FEI is based on a unique kind of stablecoin mechanism known as direct incentives that aim for better capital efficiency. It also features one of the fairest distribution mechanisms and is fully decentralized. It maintains liquidity in secondary markets via the value under its control. 

FEI is used to balance stablecoin peg price and protect collateral from price shocks. As a two-coin algorithmic stablecoin, it maintains the peg as its counterpart, TRIBE, is used to absorb the volatility. 


The growth of cryptocurrency and various innovations surrounding it does not seem to stop anytime soon as we are yet to witness the full potential of the digital currency space. However, stablecoins are already positioned to be part of the growth as they aim to stabilize the extremely volatile industry to make them viably applicable in the traditional economic environment. The main role of stablecoins is to clear the regulatory hurdles to give crypto enthusiasts assurance that their assets are usable and stable to transact within the real economy. 

Stablecoins continue to help realize the dream of cryptocurrencies being used in the exchange of goods and services. The ability to trade cryptocurrency 24/7 is the reason why stablecoins give traders the incentive to cash out their received digital assets without worrying about price fluctuation. Stablecoins have also enabled money to be moved faster between crypto exchanges without delay. Investors, too, can hold a part of their crypto portfolio just like cash, in a way that allows them to purchase any coin instantly without relying on unreliable bank servers. 
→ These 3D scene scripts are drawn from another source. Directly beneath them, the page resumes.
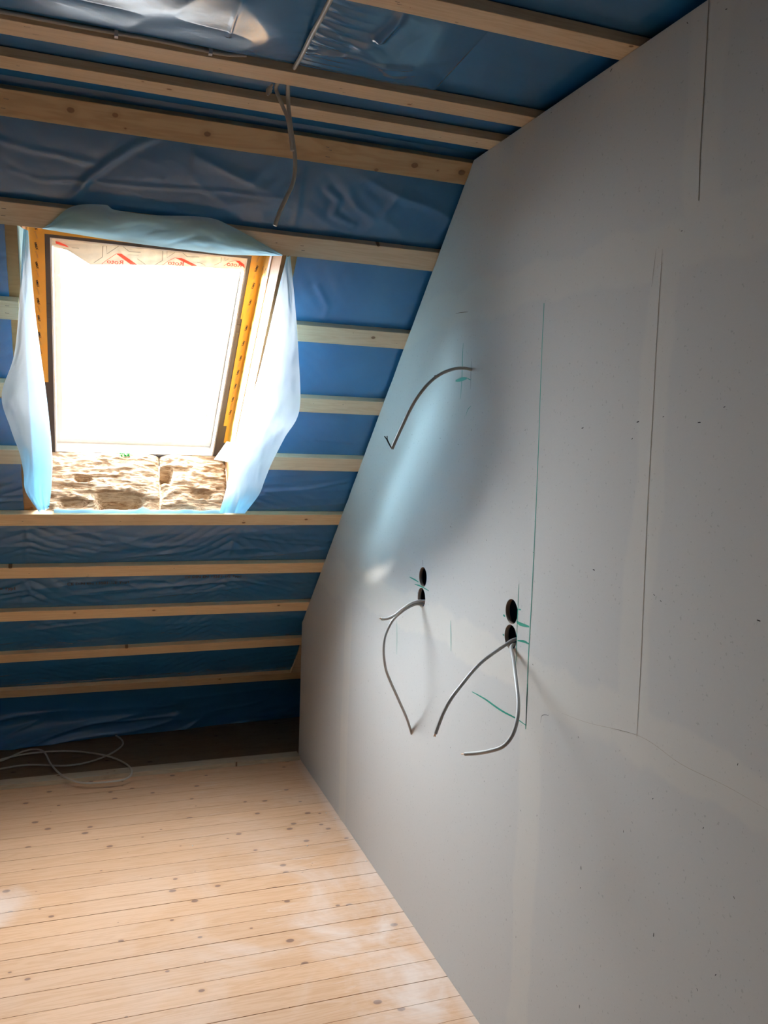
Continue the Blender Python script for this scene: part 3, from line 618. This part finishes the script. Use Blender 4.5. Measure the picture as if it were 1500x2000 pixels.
film_line([(1195,218),(1243,195),(1246,160)], .0021, 'foil_grey'); film_line([(1272,160),(1274,185),(1300,170)], .0018, 'foil_grey')
film_line([(1265,222),(1310,192),(1350,184)], .0016, 'foil_red'); film_poly([(1345,183),(1380,186),(1415,212),(1418,240),(1400,225)], 'foil_red')
film_line([(150,90),(203,94)], .0016, 'foil_grey')
film_poly([(30,40),(60,48),(110,70),(130,88),(85,75),(35,60)], 'foil_red'); film_poly([(50,285),(120,262),(118,285),(52,300)], 'foil_red')
for cx, cyy, wd_ in ((531,214,130),(972,223,126),(1395,232,118)):
    p0 = fp(*cp(cx, cyy), FO-.005); p1 = fp(*cp(cx-wd_, cyy-1), FO-.005); L = p0[0]-p1[0]
    xx, uu = on_s(*cp(cx, cyy), FO-.005)
    text_on('Roto', .030, lambda a, b, xx=xx, uu=uu, L=L: S(xx-a*L/.0635, uu+b*.80+.001, FO-.0065), 'mirrored_lettering', M['foil_red'], pf, .0005)
# yellow sealing tape: strip from the collar up the inner face of each rafter
def tape_strip(x_edge, u0, u1, o_up, xf, lift, name, label, txt=True, x_in_bot=None):
    """xf: rafter face; x_edge: where the strip starts on the collar at its top end"""
    xb = x_edge if x_in_bot is None else x_in_bot
    n = 40; V = []; sgn = 1 if xf > 0 else -1
    for i in range(n):
        t = i/(n-1); u = u1+(u0-u1)*t; xe = x_edge+(xb-x_edge)*t; w = .0012*math.sin(i*.9+xf*9)
        V += [S(xe, u, CO-lift), S((xe+xf)/2, u, CO-lift-.0006), S(xf-sgn*.006, u, CO-lift-.001+w*.3), S(xf-sgn*lift, u, CO-lift-.006), S(xf-sgn*lift, u, (CO+o_up)/2), S(xf-sgn*lift, u, o_up+.004*math.sin(i*.35))]
    o = mesh_obj(name, V, grid_faces(n, 6), M['tape'], None, True); tag(o, label, 'tape', 'yellow sealing tape round the skylight')
    if txt:                                          # lettering runs along the strip, both on the collar and on the rafter face
        wdt = CO-o_up
        rows = [(('f', o_up+wdt*.30), 0), (('f', o_up+wdt*.78), .02)]
        if abs(xf-x_edge) > .03: rows.append((('c', (x_edge+xf)/2), .03))
        for (kind, c), ph in rows:
            u = u1-.015-ph; q = 0
            while u > u0+.05:
                word = ('AMPX', 'Protect')[q % 2]; size = .0105 if q % 2 == 0 else .0085
                if kind == 'f': fn = lambda a, b, u=u, c=c: S(xf-sgn*(lift+.0008), u-a, c+(b-.004+.0*a)*1.0+a*.25)
                else: fn = lambda a, b, u=u, c=c: S(c+sgn*b-a*.18*sgn, u-a, CO-lift-.0018)
                text_on(word, size, fn, 'printed_text', M['print_black'] if q % 2 == 0 else M['joint'], o, .0003 if q % 2 == 0 else 0.)
                u -= .034 if q % 2 == 0 else .040; q += 1
    return o
tape_strip(.566, 1.765, 2.20, .170, OX1, .0020, 'sealing_tape', 'upper strip of yellow printed tape right of the skylight')
tape_strip(.572, 1.200, 1.785, .168, OX1, .0034, 'sealing_tape', 'long lower strip of yellow printed tape right of the skylight', x_in_bot=.576)
tape_strip(.590, 1.095, 1.25, .150, OX1, .0012, 'sealing_tape', 'short bottom end of yellow tape right of the skylight, beneath the long strip')
tape_strip(-.104, 1.395, 2.20, .175, OX0, .0020, 'sealing_tape', 'yellow printed tape left of the skylight, ending halfway down', x_in_bot=-.106)
tag(MB().sbox(FX0-.02, FX1+.02, FU1+.016, FU1+.10, CO-.003, CO-.001).build('sealing_tape', M['tape']), 'thin line of yellow tape above the dark skylight frame', 'tape', 'yellow sealing tape round the skylight')
tag(MB().sbox(OX1-.004, OX1-.0005, 1.20, 2.21, .140, .166).build('sealing_strip', M['tape_back']), 'narrow pale grey strip along the right rafter beside the yellow tape', 'tape')
# daylight portal in the opening (helps sampling the sky through the pane; gives no light of its own)
def portal(x0, x1, u0, u1, off):
    pl = bpy.data.lights.new('skylight_portal', 'AREA'); pl.shape = 'RECTANGLE'; pl.size = x1-x0; pl.size_y = u1-u0; pl.cycles.is_portal = True
    po = bpy.data.objects.new('skylight_portal', pl); COL.objects.link(po)
    c = S((x0+x1)/2, (u0+u1)/2, off); up_ = Vector((0, U[0], U[1])); zz = -Vector((0, N[0], N[1])); xx_ = up_.cross(zz)
    po.matrix_world = Matrix(((xx_[0], up_[0], zz[0], c[0]), (xx_[1], up_[1], zz[1], c[1]), (xx_[2], up_[2], zz[2], c[2]), (0, 0, 0, 1)))
portal(FX0, FX1, FU0, FU1, CO+.11); portal(PX0, PX1, PU0, PU1, .345)

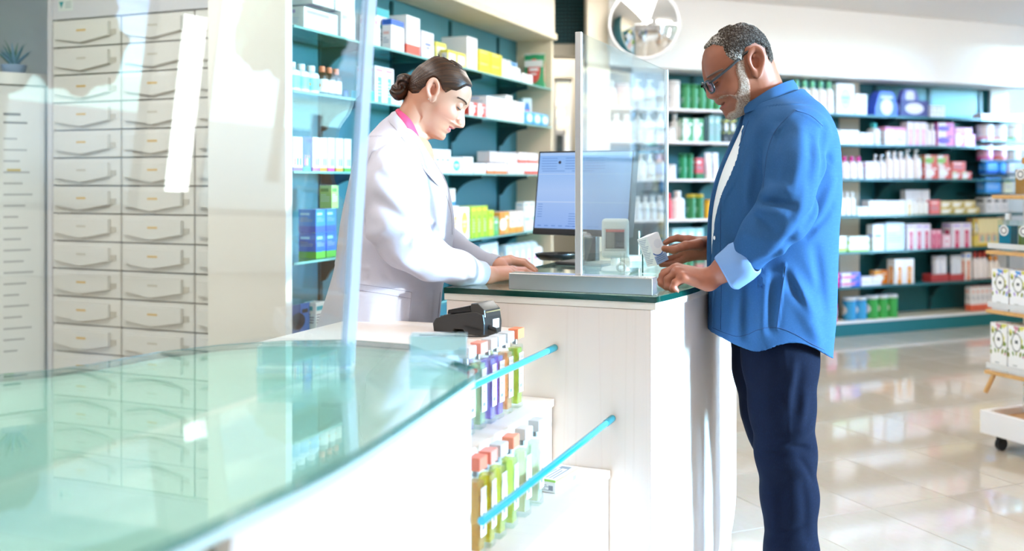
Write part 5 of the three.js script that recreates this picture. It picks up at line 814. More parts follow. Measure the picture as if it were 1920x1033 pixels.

Currently, the most dominant stablecoins are the physical asset-backed currencies. However, from the list, it’s evident that algorithmic stablecoins, led by DAI and UST, are gaining ground and becoming popular every day. The growth of algorithmic stablecoins is a good sign of a positive trend as they provide greater flexibility and rewards for holders, especially when interacting with the rapidly growing DeFi protocols.